Evet İnkalar buna devam etmiş olsalar bile, M.Ö. de örnekleri var olan bu taş işçiliğinin ilk örneği acaba Göbekli Tepe olabilir mi!?
Yerleşik hayata geçiş yapan antik insan, ilk taş yapı tekniği olarak polygonal duvar örgüsü kullanmış olmalı. M.Ö. yaklaşık 10000’lerde bu gayet olağandır. Peki yüzyıllar içinde küresel hâle gelen çokgen duvarcılığı, GöbekliTepe’de ve belki de daha uzak geçmişte kullananlar, bir örneği olmadan bunu nasıl mükemmel bir işçilikle yapabildiler!? Yoksa zaten inşâ edilmiş ve sonrasında bir nedenden {Nuh Tufan’ı?} yıkılmış yapıların, surların, tünellerin temelleri üzerine yeniden ve benzeri şekilde mi inşâ etmişlerdi? Öyleyse bu küresel ilk medeniyet kimdi? MU Kıtası olabilir mi? Eğer öyleyse, James Churchward’ın “MU’dan sonraki en büyük imparatorluk” olarak adlandırdığı Büyük Türk Uygur İmparatorluğu’nda ve oradan devam eden göçler ile Anadolu’da da, bu yapı örneklerini görmemiz gerekir değil mi?

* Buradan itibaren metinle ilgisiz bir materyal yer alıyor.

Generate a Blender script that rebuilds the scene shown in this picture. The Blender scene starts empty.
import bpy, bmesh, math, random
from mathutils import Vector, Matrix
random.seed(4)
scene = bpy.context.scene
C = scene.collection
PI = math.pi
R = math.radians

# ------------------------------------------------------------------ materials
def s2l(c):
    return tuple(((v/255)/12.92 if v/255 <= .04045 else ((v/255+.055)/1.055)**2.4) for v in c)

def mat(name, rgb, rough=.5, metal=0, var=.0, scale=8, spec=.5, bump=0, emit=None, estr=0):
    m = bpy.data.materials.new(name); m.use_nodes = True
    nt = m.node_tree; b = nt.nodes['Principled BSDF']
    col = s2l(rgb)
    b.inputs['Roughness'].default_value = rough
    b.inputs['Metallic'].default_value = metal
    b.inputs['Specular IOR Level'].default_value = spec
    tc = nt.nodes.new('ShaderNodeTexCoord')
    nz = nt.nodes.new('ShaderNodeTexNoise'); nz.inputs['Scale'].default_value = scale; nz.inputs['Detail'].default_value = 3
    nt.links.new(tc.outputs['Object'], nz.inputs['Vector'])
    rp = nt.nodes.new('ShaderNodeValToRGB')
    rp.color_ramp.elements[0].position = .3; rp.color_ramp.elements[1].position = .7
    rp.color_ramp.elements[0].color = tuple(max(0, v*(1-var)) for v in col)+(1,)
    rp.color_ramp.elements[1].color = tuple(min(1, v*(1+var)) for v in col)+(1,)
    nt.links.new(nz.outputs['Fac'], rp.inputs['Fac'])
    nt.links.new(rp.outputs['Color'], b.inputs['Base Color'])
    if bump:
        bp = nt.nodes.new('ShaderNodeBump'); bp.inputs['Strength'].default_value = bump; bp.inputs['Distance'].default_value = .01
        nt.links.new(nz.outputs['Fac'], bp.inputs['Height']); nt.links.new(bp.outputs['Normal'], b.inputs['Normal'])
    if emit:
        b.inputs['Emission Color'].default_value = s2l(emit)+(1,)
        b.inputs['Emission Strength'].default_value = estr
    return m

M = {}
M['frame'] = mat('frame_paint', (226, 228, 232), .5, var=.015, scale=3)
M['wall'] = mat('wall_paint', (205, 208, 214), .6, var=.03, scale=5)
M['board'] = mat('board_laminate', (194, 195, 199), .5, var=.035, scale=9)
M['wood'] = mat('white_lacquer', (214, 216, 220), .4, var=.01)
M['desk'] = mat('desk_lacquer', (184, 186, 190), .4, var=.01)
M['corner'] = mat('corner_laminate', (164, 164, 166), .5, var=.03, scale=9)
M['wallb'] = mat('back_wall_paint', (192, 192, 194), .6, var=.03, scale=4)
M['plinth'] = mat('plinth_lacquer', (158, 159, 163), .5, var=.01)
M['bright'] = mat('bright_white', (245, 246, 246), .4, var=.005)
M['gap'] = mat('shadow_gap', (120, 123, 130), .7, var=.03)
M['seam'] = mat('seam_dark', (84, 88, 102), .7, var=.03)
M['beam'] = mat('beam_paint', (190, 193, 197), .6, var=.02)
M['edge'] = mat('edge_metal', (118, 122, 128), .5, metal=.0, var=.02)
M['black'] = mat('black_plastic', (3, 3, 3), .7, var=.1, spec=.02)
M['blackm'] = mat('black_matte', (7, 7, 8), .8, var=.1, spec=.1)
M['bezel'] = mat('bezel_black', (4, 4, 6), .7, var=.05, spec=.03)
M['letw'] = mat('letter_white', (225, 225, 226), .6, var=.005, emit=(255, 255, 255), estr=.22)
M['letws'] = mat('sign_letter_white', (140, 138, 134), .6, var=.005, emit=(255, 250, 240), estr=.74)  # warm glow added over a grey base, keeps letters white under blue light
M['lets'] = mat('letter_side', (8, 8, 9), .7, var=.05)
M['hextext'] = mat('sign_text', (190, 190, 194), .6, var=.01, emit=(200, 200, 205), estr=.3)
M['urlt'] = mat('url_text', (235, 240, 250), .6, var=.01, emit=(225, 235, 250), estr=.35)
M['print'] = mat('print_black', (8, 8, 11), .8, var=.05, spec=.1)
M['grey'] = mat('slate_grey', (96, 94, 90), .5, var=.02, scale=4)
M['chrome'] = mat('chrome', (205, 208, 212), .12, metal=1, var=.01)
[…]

Yaptığım araştırmaya göre bu yapılar ülkemizde oldukça fazla sayıda ve ziyarete açık. Mutlaka görmenizi tavsiye ederek, bâzılarının isimlerini vermek isterim: Anahşa Kalesi, Alabanda Antik Kenti, Priene Antik Kenti, Hattuşa, Mancınık Kalesi, Hisar Kale, Çatıören Hermes Tapınağı, Körzüt Kalesi, Bozukkale, Çavuştepe, Ayanis, Truva Antik Kenti, Selinos Antik Kanalı, Erythrai Antik Kenti, Neandria Antik Kenti.